Betty Friedan died, age 85. That's new.

My professor said some stupid shit the other day. No one called him out on it. Not even I, as he just said it as part of a long digression and I didn't want to further the tangent.

He was complaining about WASL, the standardized test for the state of Washington, and how biased it is. He started out by talking about the discrepancy between the results of success of special-ed and non-special-ed students, and how this is proof of the WASL being biased against kids in special ed.

He went on to list other groups the test is biased against- whites get higher scores than non-whites, with, and I quote him, "Asians being included as white."

I think I was the only person who blinked at statements like this, but blinking isn't really enough, and I'm now mad at myself for not saying "Excuse me, what the fuck?"

Thursday, February 02, 2006

I am not foreseeing myself writing any fiction tonight, (First seven chapters of Do You Remember When The World Ended are finished, ask to read them if you want to read them) so the blogging will commence.

Days spent in bookstores. Saw stuff I rarely see, emblazoned with crazy-positive blurbs. A Steve Erickson novel, whose Days Between Stations liked quite a bit, got support from Tom Robbins, Thomas Pynchon, and William Gibson. It's nonetheless a rare occasion to come across his stuff. Meanwhile, Flann O'Brien's At Swim-Two-Birds, kind of an acknowledged classic but rarely come across, I came across today. It has this quote on the front from Dylan Thomas, saying "This is a good book to get for your sister if she's a drunk and nasty girl." This is a paraphrase, but I'm striving for accuracy. Then it gets respect from the likes of James Joyce and Updike and all kinds of people. I need to read it.

Also, saw a magazine for vegetarians with the line "Friends don't let friends eat meat" on it, possibly the most untrue statement ever. Does anyone involved with that magazine believe in it? I don't want to say if they did, they would have no friends at all, but theoretically their friends could all be vegetarians, a very insular clique at work at that magazine. But I like to think they would all at least secretly hate each other, what with it being abundantly clear they were all total douchebags.

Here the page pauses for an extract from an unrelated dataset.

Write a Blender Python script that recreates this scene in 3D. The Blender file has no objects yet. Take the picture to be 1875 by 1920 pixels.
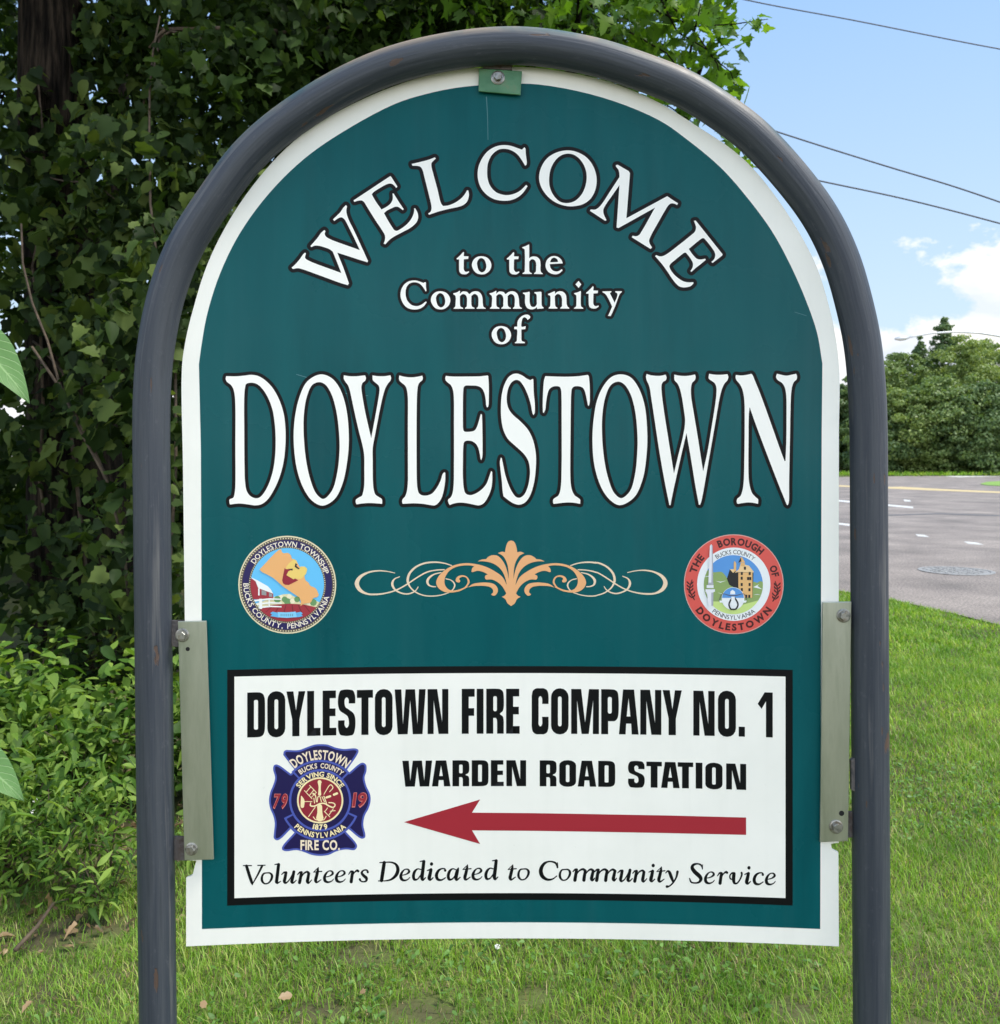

I looked at We All Die Alone, the coffee-table book of Mark Newgarden work. It's pretty cool. If I were in the coffee-table book market, I might give it a go, but the content's not super-strong for anyone to actually need. If you come across it in a bookstore, give it a long enough flip-through that you feel acquainted with all the content within. One reoccurring thing is a gag cartoon but with a long paragraph of a character's monologue beneath it in tiny type. The one that really got me was a homeless man doing stand-up. Alternately, there's the talk of the work for Topps in the eighties, as the guy behind Garbage Pail Kids, but also such novelties as Barfing Family Candy. Even funnier to me is the idea that never became more than a phrase, "sandwich gum." The name of that book again: We All Die Alone.